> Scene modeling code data

-*-

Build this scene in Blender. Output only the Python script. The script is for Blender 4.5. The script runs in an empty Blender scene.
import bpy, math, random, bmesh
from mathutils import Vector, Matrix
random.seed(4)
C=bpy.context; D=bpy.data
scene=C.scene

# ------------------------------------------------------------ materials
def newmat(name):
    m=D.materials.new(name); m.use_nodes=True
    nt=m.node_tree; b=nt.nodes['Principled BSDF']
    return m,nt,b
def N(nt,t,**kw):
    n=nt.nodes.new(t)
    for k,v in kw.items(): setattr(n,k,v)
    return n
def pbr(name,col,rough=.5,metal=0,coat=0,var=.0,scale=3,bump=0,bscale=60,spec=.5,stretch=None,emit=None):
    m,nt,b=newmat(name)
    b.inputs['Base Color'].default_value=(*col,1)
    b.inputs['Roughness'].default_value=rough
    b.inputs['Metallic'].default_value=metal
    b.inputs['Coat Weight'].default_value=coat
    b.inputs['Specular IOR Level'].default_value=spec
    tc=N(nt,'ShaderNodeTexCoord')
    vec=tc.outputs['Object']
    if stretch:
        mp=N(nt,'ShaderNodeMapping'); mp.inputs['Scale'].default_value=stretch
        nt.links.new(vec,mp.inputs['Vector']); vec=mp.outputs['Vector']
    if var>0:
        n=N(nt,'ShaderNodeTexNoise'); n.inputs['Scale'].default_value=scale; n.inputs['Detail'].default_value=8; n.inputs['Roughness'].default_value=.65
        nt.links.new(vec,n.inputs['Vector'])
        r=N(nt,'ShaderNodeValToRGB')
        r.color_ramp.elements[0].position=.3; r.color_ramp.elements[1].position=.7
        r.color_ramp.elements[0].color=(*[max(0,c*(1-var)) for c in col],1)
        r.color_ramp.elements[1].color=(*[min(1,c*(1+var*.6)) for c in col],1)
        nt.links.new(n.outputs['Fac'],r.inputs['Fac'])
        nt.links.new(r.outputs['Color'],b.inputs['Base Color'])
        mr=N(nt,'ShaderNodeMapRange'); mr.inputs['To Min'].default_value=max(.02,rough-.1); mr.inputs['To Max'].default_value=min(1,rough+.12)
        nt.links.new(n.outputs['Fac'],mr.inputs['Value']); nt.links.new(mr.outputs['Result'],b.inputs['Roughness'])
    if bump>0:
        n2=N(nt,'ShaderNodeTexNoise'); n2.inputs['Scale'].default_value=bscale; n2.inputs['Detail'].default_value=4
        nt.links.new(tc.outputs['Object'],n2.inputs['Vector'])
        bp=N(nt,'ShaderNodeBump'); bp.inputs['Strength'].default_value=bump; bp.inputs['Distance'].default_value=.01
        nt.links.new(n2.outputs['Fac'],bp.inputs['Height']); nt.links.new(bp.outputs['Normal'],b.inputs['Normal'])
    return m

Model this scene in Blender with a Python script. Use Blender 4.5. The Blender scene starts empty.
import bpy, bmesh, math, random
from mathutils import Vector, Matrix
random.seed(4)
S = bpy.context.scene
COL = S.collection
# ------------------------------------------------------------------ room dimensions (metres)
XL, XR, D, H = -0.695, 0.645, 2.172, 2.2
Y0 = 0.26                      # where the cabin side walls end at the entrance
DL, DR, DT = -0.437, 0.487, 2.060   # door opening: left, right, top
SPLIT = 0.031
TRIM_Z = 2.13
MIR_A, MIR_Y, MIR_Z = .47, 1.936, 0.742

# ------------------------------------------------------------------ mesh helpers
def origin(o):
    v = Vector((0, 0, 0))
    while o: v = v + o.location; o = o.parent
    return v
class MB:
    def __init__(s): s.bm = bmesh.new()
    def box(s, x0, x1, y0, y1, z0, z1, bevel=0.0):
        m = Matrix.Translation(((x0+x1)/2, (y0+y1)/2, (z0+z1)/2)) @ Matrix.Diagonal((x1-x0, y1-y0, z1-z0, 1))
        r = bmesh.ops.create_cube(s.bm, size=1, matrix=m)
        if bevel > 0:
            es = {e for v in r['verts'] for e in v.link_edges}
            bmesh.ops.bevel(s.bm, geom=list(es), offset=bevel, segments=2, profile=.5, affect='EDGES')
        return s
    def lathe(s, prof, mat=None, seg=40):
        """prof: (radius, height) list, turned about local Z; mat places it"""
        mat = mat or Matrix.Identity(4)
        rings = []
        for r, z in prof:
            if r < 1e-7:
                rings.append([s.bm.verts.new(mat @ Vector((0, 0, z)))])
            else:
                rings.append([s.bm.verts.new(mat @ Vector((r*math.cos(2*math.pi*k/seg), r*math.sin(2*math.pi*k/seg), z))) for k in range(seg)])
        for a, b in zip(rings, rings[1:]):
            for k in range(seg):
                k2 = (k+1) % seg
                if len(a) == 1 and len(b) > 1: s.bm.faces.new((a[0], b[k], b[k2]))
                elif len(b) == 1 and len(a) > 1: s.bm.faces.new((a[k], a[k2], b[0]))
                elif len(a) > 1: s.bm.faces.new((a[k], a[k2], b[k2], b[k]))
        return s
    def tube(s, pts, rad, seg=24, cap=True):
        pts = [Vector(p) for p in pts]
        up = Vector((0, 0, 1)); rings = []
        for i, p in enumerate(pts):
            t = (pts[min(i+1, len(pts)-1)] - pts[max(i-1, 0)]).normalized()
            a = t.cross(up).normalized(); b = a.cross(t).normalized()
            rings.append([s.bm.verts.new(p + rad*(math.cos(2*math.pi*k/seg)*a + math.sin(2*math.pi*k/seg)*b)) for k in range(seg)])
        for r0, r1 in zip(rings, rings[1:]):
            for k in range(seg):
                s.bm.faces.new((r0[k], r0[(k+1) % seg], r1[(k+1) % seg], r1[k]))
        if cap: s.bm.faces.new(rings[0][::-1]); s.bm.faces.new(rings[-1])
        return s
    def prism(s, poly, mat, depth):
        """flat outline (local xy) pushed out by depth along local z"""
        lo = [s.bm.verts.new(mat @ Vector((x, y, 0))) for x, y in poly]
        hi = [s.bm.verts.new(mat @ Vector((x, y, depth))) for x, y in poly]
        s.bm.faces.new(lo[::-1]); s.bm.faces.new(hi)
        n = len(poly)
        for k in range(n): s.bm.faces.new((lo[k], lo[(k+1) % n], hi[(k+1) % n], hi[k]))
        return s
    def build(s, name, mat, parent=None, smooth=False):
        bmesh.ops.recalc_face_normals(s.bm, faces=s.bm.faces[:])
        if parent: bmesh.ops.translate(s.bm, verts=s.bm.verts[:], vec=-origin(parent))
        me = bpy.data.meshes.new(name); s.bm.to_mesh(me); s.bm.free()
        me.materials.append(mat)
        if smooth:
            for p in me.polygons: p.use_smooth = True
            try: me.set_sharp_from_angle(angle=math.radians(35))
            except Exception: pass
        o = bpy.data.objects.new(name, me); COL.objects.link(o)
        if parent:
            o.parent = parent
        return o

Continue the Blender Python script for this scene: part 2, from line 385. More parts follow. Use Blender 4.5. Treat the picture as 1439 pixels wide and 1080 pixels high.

-*-

> GIVEN INSTRUCTION
Return the lines above precisely as they appear, beginning at the first line and ending at the line with "scene=C.scene", and nothing after it.

> TASK ANSWER
Build this scene in Blender. Output only the Python script. The script is for Blender 4.5. The script runs in an empty Blender scene.
import bpy, math, random, bmesh
from mathutils import Vector, Matrix
random.seed(4)
C=bpy.context; D=bpy.data
scene=C.scene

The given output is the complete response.